Immortale Sophia! La sua apparizione a Napoli vale dieci, cento volte quella di Dolce&Gabbana. Non se ne abbiano a male i due stilisti che certo hanno in simpatia Napoli, ma si capisce che la piegano alle loro esigenze per costruire un kolossal di cui si parlerà in tutto il mondo. C’è una bella differenza: Sophia, invece, ritorna per un atto di amore, il più delle volte senza che nessuno lo sappia come fanno gli innamorati veri, e si commuove per l’entusiasmo della gente. Che è pari al suo. Lacrime napulitane, autentiche, calde non fredde.
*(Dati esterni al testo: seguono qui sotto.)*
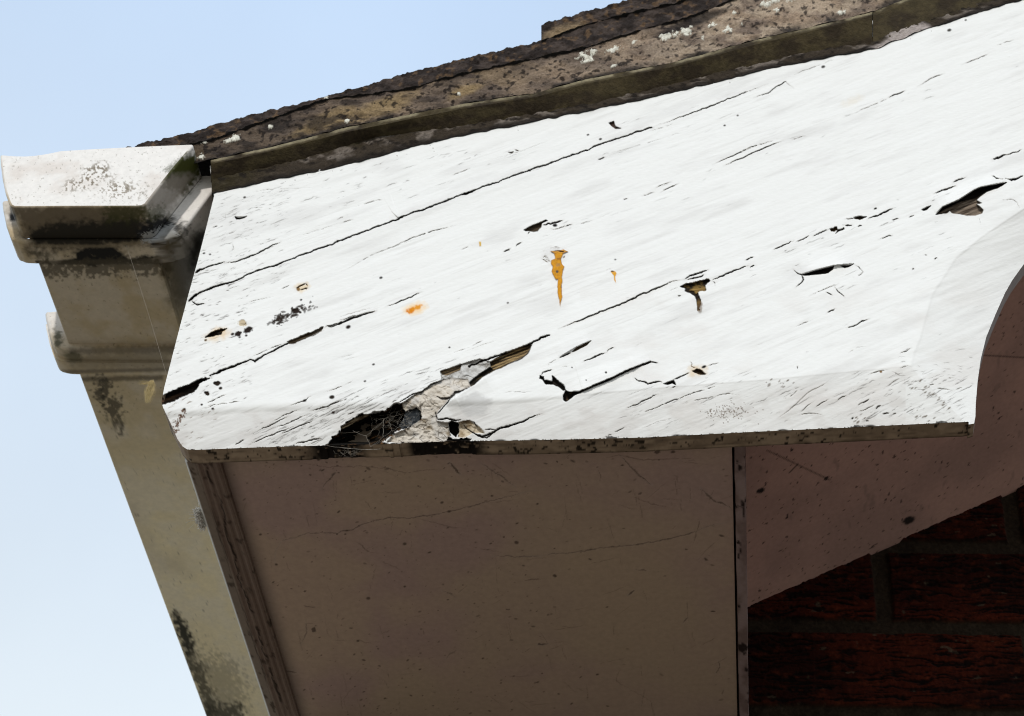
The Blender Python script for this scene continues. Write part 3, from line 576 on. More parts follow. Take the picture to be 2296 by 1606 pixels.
C(rD([(2172, 165), (2140, 235), (2080, 285), (1980, 335)]), 4, 3.2, wob=.2)
L.poly(rD([(1825, 400), (1720, 462), (1650, 522), (1612, 545), (1598, 508), (1640, 470), (1700, 425), (1795, 365)]), 4, cfn=lambda X, Y, U, W, d: lerp((.015, .012, .008), (.16, .12, .05), sstep(.5, .75, fbm(U / 30, W / 4, seed=66))), lab=1, wob=.5)
L.poly(rD([(1340, 402), (1530, 340), (1522, 392), (1400, 442), (1352, 435)]), 2.6, cfn=wood_c, lab=1, wob=.4)
L.poly(rD([(980, 700), (1150, 590), (1260, 540), (1350, 490), (1450, 460), (1590, 480), (1612, 540), (1530, 582), (1450, 612), (1420, 642), (1380, 702), (1322, 760), (1302, 800), (1310, 860), (1402, 870), (1432, 990), (1400, 1045), (1300, 1060), (1050, 1062), (855, 1050), (900, 990), (1080, 900), (1150, 850), (1160, 770), (1110, 740), (1030, 770), (985, 740)]), 1.8, cfn=cream, lab=2, wob=.5)
L.lift(rD([(1380, 700), (1620, 545), (1830, 405)]), 1, 2.2, 24)
for pts, w in (([(930, 705), (1000, 665), (1080, 620), (1170, 590), (1240, 530), (1350, 488), (1460, 458)], 4.2), ([(1612, 545), (1530, 582), (1470, 602), (1430, 640), (1360, 655), (1300, 630), (1265, 620)], 8), ([(1450, 612), (1400, 690), (1340, 760), (1300, 810)], 4), ([(1240, 640), (1250, 690), (1290, 720), (1330, 720)], 2.6), ([(1160, 660), (1155, 700)], 1.8), ([(1460, 460), (1510, 475), (1580, 480), (1600, 510)], 2.2), ([(1180, 745), (1240, 755), (1300, 740)], 2.2), ([(1060, 1000), (1100, 980), (1130, 1000)], 2.6), ([(1090, 950), (1100, 1000), (1050, 1035)], 2.6), ([(1280, 990), (1330, 1020), (1370, 1045)], 3), ([(900, 1010), (1000, 990), (1080, 940)], 1.8), ([(1180, 870), (1230, 890), (1310, 870)], 2), ([(1290, 760), (1310, 840), (1330, 850)], 4.5), ([(1310, 850), (1400, 830), (1480, 850), (1530, 840)], 6), ([(1150, 590), (1200, 620), (1230, 640)], 2), ([(1170, 800), (1190, 760), (1200, 700)], 1.8), ([(1250, 900), (1270, 960)], 1.6), ([(1340, 900), (1390, 960)], 1.8)):
    C(rD(pts), w, 2.6, a=.95)
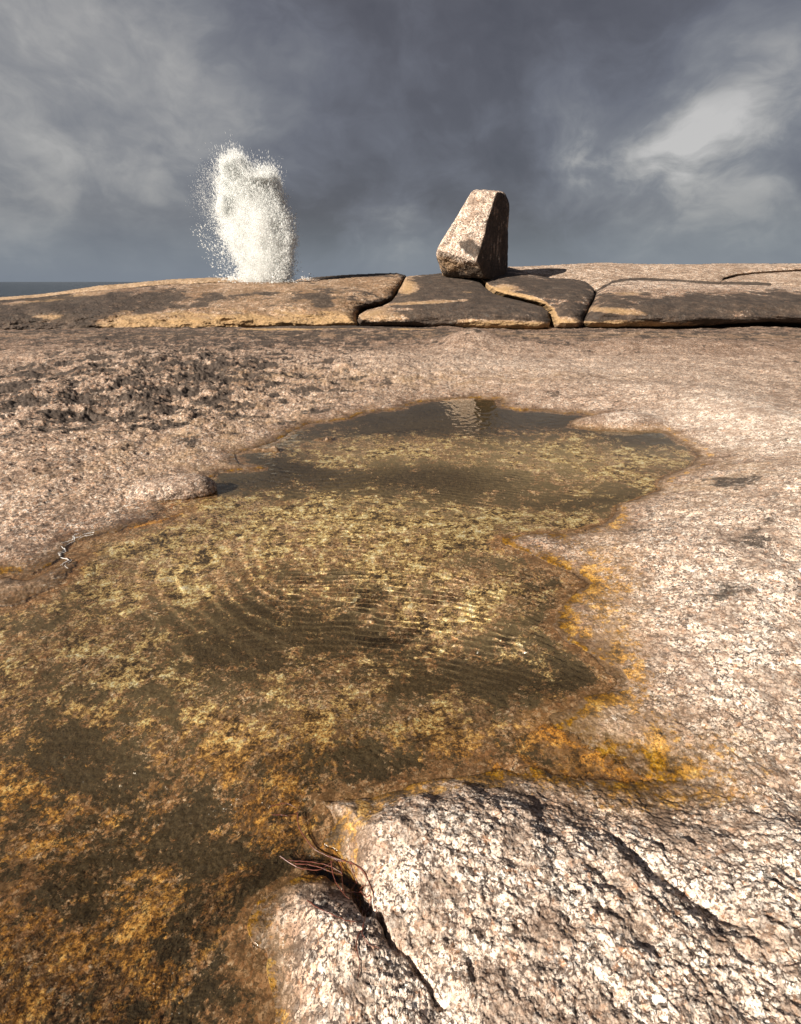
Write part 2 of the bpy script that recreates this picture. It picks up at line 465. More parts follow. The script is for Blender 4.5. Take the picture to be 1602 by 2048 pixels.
    dkf = LB([(1.1, 900, 830, 350, 38), (0.9, 1300, 870, 150, 28), (0.6, 560, 950, 150, 30), (0.55, 560, 900, 120, 45), (0.55, 840, 925, 130, 38), (0.8, 880, 1330, 210, 50, 5), (0.7, 640, 1235, 190, 40, 12), (0.6, 470, 1290, 100, 40, 10),
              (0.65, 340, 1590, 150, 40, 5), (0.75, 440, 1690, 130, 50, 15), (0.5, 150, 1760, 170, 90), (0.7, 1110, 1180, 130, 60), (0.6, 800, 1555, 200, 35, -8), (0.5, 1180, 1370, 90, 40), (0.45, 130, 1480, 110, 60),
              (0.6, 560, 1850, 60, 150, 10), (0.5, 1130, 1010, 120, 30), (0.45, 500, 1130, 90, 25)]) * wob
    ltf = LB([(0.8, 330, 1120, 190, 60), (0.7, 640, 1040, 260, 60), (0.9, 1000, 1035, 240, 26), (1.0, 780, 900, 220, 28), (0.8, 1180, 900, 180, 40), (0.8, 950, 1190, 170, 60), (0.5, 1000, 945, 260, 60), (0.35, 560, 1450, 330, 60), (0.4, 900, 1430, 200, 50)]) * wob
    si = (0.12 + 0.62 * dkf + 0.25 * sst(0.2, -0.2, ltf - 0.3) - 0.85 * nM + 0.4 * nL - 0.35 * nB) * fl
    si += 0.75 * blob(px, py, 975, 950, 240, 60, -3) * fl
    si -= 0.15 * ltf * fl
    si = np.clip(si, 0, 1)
    nS = fbm(x * 0.9 + 20, y * 1.6, 5, 0.65)
    nT = fbm(x * 2.6 + 60, y * 4.0, 5, 0.65)
    dk = 0.30 * nS * sst(1000, 820, py) + 0.22 * nT * sst(1100, 900, py) + 0.34 * lc + 1.0 * lc * crev + 0.36 * sst(735, 672, py) + 0.12 * nA + 0.06  # left crevices also darkened in the colour, where their shade falls
    dk += 0.25 * nT * sst(600, 900, px) * sst(900, 1100, py) + 0.14 * sst(900, 1250, py) * nB
    dk += 0.30 * blob(px, py, 1450, 1000, 90, 30) + 0.16 * blob(px, py, 1420, 1150, 130, 120)
    dk += 0.25 * blob(px, py, 1350, 1480, 80, 60) + 0.10 * nr * nB + 0.18 * pit * nr
    dk += 0.25 * blob(px, py, 1130, 700, 100, 9)
    dk -= 0.25 * rl + 0.2 * blob(px, py, 1000, 740, 400, 30)
    dk = np.clip(dk, 0, 0.8) * (1 - fl) * (1 - np.clip(spit, 0, 1))
    bw = 0.52 * sst(1050, 740, py) + 0.75 * sst(745, 672, py) + 0.55 * nS * sst(1100, 850, py) + 0.3 * nT * sst(1300, 900, py) - 0.55 * rl + 0.25 * nA + 0.16 * sst(900, 300, px) - 0.35 * blob(px, py, 1050, 740, 350, 30) - 0.2 * blob(px, py, 300, 722, 300, 14)
    bw += 0.75 * np.exp(-(out / (0.22 + 0.15 * nA)) ** 2) + 0.45 * sst(-0.02, 0.05, sb) - 0.25 * nr
    bw += 0.6 * blob(px, py, 130, 1250, 110, 230) + 0.6 * blob(px, py, 1240, 1530, 260, 100, 8) + 0.35 * blob(px, py, 1180, 1250, 90, 190)
    bw = np.clip(bw, 0, 0.95) * (1 - fl) + fl * np.clip(0.40 + 0.6 * dkf - 0.3 * ltf + 0.55 * sst(1300, 1600, py), 0, 0.95)
    pa = 0.95 * nr + 1.0 * rl + 0.8 * blob(px, py, 945, 694, 60, 12) + 0.95 * blob(px, py, 1500, 1300, 270, 380) + 0.5 * blob(px, py, 1400, 800, 300, 50) + 0.9 * spit + 0.4 * blob(px, py, 1050, 745, 400, 30)
    wt = np.clip(sst(0.022 + 0.012 * nB, 0.004, z) * sst(-0.9, -0.05, sd) * (1 - 0.8 * np.clip(spit, 0, 1)) + 0.6 * sst(-0.1, 0.06, sb), 0, 1)
    wt = np.where(z < -0.001, 0.30, wt)
    z = np.where((z < 0) & (sd > -0.5), z - 0.004, z)
    tn = 0.25 * blob(px, py, 1000, 680, 900, 6) + 0 * x
    tn = np.maximum(tn, 0.35 * rim)
    tn = np.maximum(tn, 0.55 * np.clip(0.3 + 1.6 * nM, 0, 1) * (blob(px, py, 420, 900, 330, 90, -12) + blob(px, py, 1420, 980, 130, 60) + blob(px, py, 800, 770, 500, 14)) * (z > 0))
    tn = np.maximum(tn, 0.75 * oz * (sd < 0.1) * (0.8 + 0.8 * nB))
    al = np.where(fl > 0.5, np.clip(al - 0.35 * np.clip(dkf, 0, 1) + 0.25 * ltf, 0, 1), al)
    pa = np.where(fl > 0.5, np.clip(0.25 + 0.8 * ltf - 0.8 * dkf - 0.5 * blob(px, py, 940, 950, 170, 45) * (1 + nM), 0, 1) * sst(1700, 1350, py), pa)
    m1 = np.stack([al, dk, si, np.clip(tn, 0, 1)], -1)
    m2 = np.stack([np.clip(bw, 0, 1), np.clip(pa, 0, 1), wt, fl * (1 - 0.75 * sst(1300, 1600, py))], -1)
    # the platform dips a little where the ledge stands on it and drops to the sea at far left
    z = z - 0.10 * sst(17.0, 18.2, y)
    return z, m1, m2


def polar(nr, na, ph0, ph1, az):
    ph = np.radians(np.linspace(ph0, ph1, nr))[:, None]
    a = np.radians(np.linspace(-az, az, na))[None, :]
    # constant forward distance rows far away, arcs near by
    d = H / np.tan(ph)
    k = sst(1.0, 4.0, d)
    r = d * ((1 - k) + k / np.cos(np.minimum(np.abs(a), math.radians(66))))
    return r * np.sin(a), r * np.cos(a)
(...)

Anche l’abbraccio dei napoletani, a ben guardare, scandisce la differenza: vanno incontro a Sophia come si va ad abbracciare una persona di famiglia, un’amica della quale non si può fare a meno. I tifosi che vanno incontro a Dolce&Gabbana  o a Higuain, invece, vanno incontro ad un idolo, cantano, urlano, si dimenano, si stendono per terra all’ingresso dell’albergo di Dimaro per guadagnare un selfie con Pepe Reina o con Callejon, ma, nonostante gli urli e le messinscene (le sceneggiate, cari colleghi del Corriere dello Sport, sono altra cosa), si capisce al primo impatto che non c’è amore, ma tifo, passione qualche volte autentica ma spesso insana e incontrollata.

Due storie completamente diverse ed è giusto rimarcarlo per dare a Sophia, cittadina di Pozzuoli che nel fisico e nel sorriso trattiene il fuoco ardente dei Campi Flegrei, quello che le spetta: il ruolo, che continua a svolgere, di straordinaria ambasciatrice nel mondo della napoletanità autentica. E migliore. Quella che esplode dai versi di uno dei suoi più grandi cantori moderni, Pino Daniele: Napule è, insieme, mille culure e mille paure. Cioè  è nobile e plebea, aristocratica e annaspante nelle sue miserie, genio e sregolatezza, poesia toccante e bruttissima prosa.

Sophia, insomma, è ricomparsa nella città eccitata dai due stilisti con la nobiltà della diva ma anche con la schiettezza prorompente della pizzaiola che ringrazia il sindaco per le belle parole ma poi gli sussurra che è anche nu’ bellu guaglione. Nel cortile del Maschio Angioino ha dato il meglio di sé ed ha ripetuto un concetto che aveva già espresso e che ce la rende particolarmente cara: Napoli, ha detto, deve essere amata zitto zitto, senza clamori e annunci roboanti. Proprio come fa lei, che, oltre le occasioni ufficiali, ritorna in città molto più spesso di quanto si creda. Qualche anno, fa al cronista che la incontrò a Procida sul set di Francesca e Nunziata, confessò: «Napoli è una emozione alla quale non posso rinunciare, voglio viverla da sola, però, con pochissimi amici e condividerla con i napoletani che, però, non sanno che io sto in quella strada, in quella piazza, davanti a quel tratto di mare dove si è consumata la mia infanzia. Vengo, come diciamo noi, zitto zitto. E ritornerò ancora, sempre zitto zitto, come hanno cantato Murolo e Peppino». Parole da scolpire, da recitare in Parlamento e nelle aule di Comune e Regione: se abbassiamo tutti la voce le cose, vedrete, andranno molto meglio e forse si potrà davvero iniziare a ricostruire  Città della Scienza e avviare la bonifica di Bagnoli.

Gli apprezzamenti di Sophia, del resto, dovrebbero aver gasato il bel guaglione giustamente orgoglioso di tanta acchiappanza. Ci aspettiamo un grande campionato. A palazzo San Giacomo e al San Paolo. Zitto zitto, però.